Tether- and post-enabled flip-chip assembly for manufacturable RF-MEMS

Abstract

This work demonstrates a cost-effective technology for integrating microelectromechanical systems (MEMS) devices with other RF components on a substrate. We have designed, fabricated and tested a new variable capacitor with a two-dimensional (2-D) array of capacitor plates. The MEMS devices were fabricated in a surface-micromachined foundry process, multiple user MEMS processes (PolyMUMPs) and then flip-chip transferred to a RF circuit substrate. With tethers, the MEMS could be released before the flip-chip assembly. Such pre-assembly release is critical in integrating hundreds of MEMS with other components on the same substrate. With the consideration of necking configuration, mechanical stops and placement, we have achieved 100% yield for the flip-chip assembly and device transfer.
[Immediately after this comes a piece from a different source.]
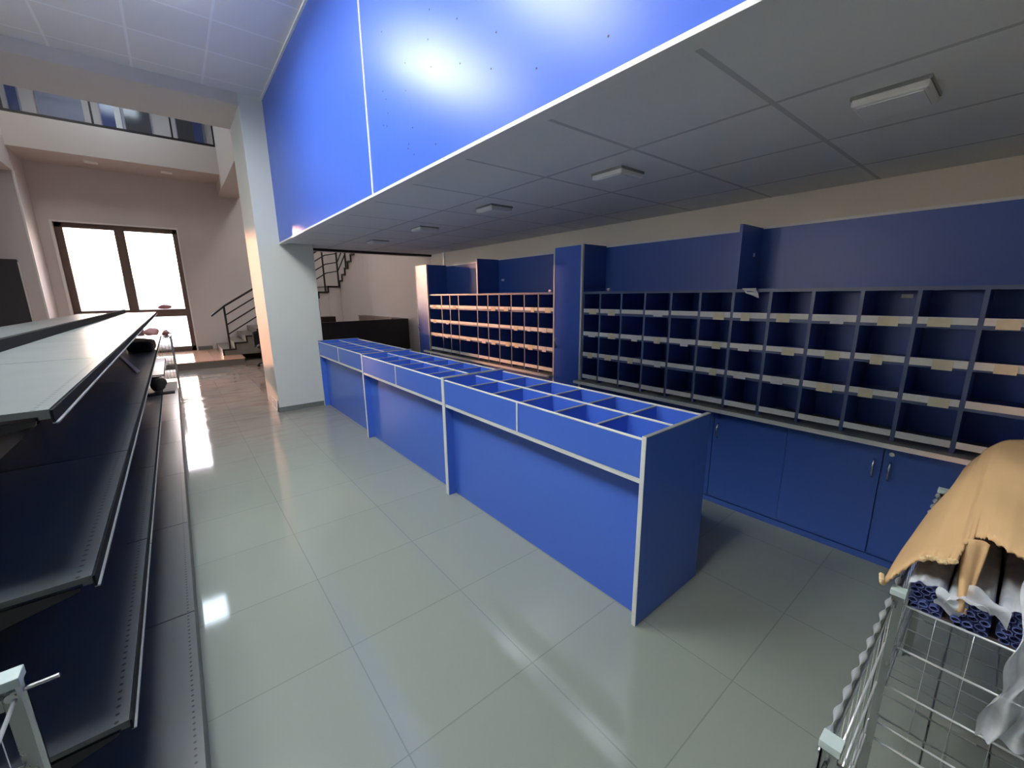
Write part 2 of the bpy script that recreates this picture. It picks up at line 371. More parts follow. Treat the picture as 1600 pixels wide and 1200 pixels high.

The precise gap between the MEMS and the RF substrate could be achieved with posts even with large bump height variations in the flip-chip assembly. Such a precise gap is critical to assure repeatable digital capacitance performance and to allow the use of compliant couplings to reduce thermal mismatch effects. We have developed 43 different plate/post configurations for 15 different gaps with a 0.25 μm increment. The 2-D variable capacitor assembled showed excellent RF performance. Its Q-factor was above 350 at 0.97 GHz with a capacitance ratio of 4.7:1 for a tuning range of 171 MHz in a resonator circuit.